Ink Pen by Phil Dunlap for July 17, 2010
Transcript:
tyr: I was so worried about you, hamhock! hamhock: thanks, tyr. you're a good friend. tyr: Well, it ended up being quite an adventure, right? hamhock: I guess so. tyr: now, let's head on home, buddy! Tyr: zzzzznore!!! wonder woman, you minx...zzz...put that lasso away!...zzz...
mrsullenbeauty over 14 years ago
Oh, Hamhock … at least no one cut your head off and held it up in the window.
ksoskins over 14 years ago
Well Hamhock you learned two things:
An adventure is best left to people like Tyr. Tyr is infatuated with Wonder Woman and her Lasso of Truth.freeholder1 over 14 years ago
And she would love Tyr’s Axle of Semi-truth.
lewisbower over 14 years ago
They are dressing Wonder Woman, not better but more. Take your last look at those legs guys, they’re gone. Oh, I don’t look at the pictures, I just read the story..

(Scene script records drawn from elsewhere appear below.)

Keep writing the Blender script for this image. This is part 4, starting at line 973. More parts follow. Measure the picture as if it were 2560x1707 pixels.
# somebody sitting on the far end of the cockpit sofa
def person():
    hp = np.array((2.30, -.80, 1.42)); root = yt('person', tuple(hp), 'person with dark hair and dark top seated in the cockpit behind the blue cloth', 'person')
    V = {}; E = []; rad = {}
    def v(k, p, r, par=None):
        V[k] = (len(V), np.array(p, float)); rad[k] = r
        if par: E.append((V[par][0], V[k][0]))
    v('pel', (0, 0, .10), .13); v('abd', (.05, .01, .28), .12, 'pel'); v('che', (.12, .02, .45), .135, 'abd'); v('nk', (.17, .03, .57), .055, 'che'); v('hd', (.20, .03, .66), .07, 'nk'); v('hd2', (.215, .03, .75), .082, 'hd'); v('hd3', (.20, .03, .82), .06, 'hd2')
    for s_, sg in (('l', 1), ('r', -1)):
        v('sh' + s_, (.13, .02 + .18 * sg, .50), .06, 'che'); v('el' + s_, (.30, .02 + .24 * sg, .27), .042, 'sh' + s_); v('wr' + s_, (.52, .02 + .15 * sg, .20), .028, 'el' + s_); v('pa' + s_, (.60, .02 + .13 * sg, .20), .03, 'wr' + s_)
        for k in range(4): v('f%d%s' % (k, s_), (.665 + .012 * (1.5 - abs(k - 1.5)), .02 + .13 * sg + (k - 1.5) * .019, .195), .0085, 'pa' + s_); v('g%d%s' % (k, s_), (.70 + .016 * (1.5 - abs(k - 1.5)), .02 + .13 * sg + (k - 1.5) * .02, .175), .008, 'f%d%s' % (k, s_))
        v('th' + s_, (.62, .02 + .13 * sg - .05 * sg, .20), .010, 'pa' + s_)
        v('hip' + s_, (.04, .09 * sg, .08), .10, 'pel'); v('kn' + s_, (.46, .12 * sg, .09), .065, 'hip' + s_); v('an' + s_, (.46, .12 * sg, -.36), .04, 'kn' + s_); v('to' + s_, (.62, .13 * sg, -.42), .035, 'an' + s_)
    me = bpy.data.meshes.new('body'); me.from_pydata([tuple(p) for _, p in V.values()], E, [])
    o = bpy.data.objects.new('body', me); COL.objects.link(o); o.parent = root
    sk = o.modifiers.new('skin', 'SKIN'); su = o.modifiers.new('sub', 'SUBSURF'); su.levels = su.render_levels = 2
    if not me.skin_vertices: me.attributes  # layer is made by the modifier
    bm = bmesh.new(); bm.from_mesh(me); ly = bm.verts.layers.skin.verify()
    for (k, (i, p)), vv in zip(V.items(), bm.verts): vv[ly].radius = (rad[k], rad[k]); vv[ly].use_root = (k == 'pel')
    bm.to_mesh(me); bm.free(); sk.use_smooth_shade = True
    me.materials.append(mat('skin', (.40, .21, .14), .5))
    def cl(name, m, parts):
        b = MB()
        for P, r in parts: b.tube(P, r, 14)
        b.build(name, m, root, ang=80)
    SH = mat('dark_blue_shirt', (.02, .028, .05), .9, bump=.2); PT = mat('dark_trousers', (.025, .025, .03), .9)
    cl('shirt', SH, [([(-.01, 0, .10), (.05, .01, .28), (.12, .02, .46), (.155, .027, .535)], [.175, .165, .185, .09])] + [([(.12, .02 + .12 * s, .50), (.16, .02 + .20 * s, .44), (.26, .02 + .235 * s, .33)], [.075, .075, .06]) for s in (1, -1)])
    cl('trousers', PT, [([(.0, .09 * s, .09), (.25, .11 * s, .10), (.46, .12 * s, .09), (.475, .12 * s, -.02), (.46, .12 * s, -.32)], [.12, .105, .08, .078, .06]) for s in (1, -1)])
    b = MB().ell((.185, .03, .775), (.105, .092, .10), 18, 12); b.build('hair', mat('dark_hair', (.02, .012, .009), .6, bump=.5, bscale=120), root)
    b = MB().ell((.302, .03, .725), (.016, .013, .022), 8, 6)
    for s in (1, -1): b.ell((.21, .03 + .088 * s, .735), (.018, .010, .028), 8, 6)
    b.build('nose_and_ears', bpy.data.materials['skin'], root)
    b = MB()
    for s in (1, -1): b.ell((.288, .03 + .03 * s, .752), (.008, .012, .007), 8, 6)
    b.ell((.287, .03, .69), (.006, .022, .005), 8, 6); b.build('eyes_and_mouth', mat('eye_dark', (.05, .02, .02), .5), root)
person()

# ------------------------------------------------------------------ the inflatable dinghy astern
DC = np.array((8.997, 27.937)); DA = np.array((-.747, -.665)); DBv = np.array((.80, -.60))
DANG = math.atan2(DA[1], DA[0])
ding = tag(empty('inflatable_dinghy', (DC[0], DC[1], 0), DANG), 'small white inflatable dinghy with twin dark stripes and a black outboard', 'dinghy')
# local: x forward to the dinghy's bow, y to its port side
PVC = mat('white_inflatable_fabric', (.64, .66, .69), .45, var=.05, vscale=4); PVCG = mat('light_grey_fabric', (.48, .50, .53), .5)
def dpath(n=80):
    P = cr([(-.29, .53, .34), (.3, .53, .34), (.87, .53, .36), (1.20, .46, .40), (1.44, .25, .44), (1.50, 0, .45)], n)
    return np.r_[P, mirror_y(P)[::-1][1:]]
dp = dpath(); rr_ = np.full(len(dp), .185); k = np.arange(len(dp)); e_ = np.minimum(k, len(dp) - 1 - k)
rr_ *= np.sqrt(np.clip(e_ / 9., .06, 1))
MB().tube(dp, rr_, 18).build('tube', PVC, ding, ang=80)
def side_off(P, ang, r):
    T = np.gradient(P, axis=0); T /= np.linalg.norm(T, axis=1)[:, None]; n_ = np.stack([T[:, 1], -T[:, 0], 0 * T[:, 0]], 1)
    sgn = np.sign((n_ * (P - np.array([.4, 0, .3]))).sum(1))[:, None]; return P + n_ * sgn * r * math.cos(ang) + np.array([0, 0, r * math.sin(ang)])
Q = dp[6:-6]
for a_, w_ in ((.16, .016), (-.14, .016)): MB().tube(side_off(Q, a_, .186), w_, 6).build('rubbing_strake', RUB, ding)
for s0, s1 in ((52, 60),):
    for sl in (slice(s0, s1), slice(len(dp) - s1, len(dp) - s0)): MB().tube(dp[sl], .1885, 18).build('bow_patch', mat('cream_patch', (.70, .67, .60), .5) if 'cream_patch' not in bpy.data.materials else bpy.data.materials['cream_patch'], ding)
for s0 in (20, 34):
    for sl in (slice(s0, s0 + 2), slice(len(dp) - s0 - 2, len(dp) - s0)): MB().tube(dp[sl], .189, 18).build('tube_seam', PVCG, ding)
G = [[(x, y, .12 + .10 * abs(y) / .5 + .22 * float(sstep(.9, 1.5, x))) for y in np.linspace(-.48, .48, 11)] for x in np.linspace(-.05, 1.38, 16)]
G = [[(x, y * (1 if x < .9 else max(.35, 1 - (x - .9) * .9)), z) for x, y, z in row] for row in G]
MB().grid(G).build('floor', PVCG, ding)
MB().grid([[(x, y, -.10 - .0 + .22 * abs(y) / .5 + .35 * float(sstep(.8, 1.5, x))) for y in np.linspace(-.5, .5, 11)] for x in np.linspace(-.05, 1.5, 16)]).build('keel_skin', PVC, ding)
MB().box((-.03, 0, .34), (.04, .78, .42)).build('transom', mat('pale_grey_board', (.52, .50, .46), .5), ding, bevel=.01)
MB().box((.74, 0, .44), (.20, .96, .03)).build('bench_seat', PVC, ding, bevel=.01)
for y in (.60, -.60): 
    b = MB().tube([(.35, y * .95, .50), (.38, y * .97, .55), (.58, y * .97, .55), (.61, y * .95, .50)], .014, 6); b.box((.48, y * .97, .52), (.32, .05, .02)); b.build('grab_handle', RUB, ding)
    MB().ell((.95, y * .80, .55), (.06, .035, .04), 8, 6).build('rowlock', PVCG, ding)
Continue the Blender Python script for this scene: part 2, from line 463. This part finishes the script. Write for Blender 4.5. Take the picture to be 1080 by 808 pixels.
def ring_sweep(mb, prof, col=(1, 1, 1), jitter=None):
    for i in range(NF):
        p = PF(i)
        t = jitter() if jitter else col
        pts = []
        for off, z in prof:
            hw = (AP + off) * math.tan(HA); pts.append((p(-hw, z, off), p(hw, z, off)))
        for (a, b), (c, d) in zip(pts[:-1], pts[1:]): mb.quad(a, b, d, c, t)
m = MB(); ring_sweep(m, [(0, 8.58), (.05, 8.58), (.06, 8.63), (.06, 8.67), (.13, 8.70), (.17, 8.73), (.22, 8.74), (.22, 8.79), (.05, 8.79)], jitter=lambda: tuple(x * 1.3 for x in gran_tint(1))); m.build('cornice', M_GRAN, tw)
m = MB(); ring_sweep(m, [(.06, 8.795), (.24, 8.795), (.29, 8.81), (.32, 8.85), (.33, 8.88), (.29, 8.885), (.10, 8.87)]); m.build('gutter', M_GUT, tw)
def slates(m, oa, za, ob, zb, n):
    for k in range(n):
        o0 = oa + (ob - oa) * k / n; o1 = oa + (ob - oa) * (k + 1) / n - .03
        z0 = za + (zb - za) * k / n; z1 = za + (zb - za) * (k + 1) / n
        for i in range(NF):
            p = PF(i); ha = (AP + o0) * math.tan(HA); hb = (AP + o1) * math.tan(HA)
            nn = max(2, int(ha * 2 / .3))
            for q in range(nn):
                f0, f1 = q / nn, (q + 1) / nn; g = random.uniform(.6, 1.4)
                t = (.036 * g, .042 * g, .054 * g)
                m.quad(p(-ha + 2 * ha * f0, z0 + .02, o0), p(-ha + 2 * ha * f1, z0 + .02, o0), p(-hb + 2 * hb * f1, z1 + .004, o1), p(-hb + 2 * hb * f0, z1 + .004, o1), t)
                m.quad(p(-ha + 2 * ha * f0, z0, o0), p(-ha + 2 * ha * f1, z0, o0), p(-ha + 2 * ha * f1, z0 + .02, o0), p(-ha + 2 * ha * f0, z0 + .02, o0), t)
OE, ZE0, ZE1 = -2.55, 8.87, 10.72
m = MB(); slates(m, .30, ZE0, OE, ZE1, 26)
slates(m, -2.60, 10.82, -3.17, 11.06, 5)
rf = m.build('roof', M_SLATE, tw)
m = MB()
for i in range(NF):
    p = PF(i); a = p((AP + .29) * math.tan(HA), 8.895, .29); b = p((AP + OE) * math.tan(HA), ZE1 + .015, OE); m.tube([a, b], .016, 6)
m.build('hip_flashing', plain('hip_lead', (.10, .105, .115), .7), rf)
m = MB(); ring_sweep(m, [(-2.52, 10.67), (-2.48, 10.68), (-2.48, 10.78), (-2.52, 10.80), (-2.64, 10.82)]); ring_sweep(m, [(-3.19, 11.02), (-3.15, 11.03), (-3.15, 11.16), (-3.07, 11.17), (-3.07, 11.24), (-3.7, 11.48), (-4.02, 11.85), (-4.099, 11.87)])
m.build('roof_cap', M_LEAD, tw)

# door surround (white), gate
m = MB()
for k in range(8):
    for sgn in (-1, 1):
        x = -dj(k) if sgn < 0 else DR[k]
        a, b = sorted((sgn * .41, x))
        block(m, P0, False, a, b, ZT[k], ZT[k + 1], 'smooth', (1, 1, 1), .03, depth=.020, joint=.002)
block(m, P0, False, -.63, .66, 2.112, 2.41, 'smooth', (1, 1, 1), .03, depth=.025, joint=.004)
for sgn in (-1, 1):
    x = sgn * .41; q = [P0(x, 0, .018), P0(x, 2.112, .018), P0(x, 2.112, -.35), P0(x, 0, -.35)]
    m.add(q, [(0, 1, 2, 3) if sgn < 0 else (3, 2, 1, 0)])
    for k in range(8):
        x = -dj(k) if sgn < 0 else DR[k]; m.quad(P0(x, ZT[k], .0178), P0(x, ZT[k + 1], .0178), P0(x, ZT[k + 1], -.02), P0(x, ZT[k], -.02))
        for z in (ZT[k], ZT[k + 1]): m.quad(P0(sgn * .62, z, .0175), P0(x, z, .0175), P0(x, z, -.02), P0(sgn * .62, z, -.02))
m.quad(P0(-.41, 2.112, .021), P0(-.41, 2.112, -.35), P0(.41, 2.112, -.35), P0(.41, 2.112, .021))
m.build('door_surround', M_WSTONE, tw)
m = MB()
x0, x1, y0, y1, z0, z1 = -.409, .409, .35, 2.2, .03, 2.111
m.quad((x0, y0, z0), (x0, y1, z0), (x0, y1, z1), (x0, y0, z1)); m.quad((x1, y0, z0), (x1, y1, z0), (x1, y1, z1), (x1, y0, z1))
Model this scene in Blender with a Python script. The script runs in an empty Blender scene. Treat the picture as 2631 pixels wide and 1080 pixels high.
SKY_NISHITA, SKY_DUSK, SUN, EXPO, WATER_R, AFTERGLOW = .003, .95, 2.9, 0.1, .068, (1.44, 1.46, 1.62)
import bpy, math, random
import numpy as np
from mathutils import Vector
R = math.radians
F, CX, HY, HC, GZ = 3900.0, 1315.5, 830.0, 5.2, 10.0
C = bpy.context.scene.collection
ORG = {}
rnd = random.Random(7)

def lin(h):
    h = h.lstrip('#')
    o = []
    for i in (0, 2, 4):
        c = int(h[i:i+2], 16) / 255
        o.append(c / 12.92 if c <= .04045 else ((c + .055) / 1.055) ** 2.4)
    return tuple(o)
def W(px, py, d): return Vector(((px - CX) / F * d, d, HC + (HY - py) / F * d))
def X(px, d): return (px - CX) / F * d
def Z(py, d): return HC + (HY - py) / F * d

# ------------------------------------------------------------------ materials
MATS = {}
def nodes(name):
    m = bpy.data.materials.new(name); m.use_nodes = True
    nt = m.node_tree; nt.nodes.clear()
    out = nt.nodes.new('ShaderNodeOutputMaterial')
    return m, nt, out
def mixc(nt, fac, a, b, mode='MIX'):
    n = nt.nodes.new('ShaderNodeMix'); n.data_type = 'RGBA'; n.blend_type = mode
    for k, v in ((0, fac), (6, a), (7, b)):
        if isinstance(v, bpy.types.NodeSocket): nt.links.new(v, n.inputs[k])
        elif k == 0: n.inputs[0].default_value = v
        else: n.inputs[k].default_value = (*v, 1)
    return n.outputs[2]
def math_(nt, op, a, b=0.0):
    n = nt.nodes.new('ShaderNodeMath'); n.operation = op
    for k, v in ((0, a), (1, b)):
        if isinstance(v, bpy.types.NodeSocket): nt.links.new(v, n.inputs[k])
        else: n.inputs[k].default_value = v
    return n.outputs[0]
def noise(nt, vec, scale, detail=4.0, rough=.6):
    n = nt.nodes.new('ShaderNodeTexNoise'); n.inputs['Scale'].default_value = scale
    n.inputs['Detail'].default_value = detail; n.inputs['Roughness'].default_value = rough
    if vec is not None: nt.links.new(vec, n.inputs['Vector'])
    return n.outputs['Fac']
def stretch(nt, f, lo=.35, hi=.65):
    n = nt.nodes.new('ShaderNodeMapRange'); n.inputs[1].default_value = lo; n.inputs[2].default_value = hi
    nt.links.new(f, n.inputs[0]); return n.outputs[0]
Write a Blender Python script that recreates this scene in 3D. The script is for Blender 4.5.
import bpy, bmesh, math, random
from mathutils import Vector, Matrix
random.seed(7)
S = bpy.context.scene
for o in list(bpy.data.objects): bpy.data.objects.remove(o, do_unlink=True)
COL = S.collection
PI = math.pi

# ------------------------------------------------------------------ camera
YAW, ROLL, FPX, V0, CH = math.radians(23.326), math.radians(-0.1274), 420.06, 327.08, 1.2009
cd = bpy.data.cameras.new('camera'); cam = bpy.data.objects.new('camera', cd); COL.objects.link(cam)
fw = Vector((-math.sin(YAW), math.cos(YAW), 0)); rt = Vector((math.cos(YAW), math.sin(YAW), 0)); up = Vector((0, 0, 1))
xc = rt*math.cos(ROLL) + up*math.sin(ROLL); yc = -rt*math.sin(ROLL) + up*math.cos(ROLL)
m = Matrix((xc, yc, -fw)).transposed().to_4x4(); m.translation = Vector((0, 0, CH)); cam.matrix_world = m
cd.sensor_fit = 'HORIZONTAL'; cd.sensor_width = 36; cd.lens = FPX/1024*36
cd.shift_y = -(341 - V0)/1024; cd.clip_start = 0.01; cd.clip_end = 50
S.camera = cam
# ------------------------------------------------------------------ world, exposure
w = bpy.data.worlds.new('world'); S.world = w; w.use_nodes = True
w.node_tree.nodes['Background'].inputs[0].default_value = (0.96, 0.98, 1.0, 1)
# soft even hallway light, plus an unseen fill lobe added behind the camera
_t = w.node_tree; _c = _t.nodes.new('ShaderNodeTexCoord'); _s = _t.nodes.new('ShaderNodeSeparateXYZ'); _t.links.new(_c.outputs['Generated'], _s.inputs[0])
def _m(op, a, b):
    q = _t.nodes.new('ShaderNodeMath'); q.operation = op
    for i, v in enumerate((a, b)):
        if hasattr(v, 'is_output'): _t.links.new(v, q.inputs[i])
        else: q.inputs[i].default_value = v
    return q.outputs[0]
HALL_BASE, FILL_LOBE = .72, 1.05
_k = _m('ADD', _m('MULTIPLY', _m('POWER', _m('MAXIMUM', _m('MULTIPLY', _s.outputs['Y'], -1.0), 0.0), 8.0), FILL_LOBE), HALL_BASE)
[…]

ksoskins over 14 years ago
More to the point, you can’t handle Wonder Woman, although I’m sure you’d like to try.
fritzoid Premium Member over 14 years ago
WW’s had costume redesigns before, and I’m sure this won’t be the last.
Just so long as Ms. Amazement doesn’t follow suit (so to speak), it makes no difference to me anyway.
runar over 14 years ago
WW, in distant Khartoum Took Spider-man up to her room They argued all night Over who had the right To do what, with which ropes and to whom.
freeholder1 over 14 years ago
Nope, eldo. A flirtatious womAn. Minks am plural.
Vixen is singular.
X-mas is foolish.
Grammar rules. Go figure.
fritzoid Premium Member over 14 years ago
“X” as an abbreviation for “Christ” goes back almost to the earliest days of the church. Early Xian art and manuscripts used the symbol liberally (also “XP” and “Xt”), and those who’ve used the term “Xmas” in writings include Lord Byron, Samuel Taylor Coleridge, Oliver Wendell Holmes, Jr., and the Rev. Charles Lutwidge Dodgson (“Lewis Carroll”). Noted fools all, I suppose.
According to Merriam-Webster’s Dictionary of English Usage, most of the evidence for these words (“Xianity”, “Xmas”) comes from “educated Englishmen who knew their Greek”.
What’s usually forgotten, though, is that “Xmas” is nonetheless properly pronounced “kris-mas”, and is only appropriate in informal writings (like internet forums), or other places (newspaper headlines and such) where concision is the norm.
I suspect there’s also a vestige of the time-honored tradition (still observed in some communities) against writing out holy names (like “G_D”) on mundane documents that might be thrown away or otherwise destroyed.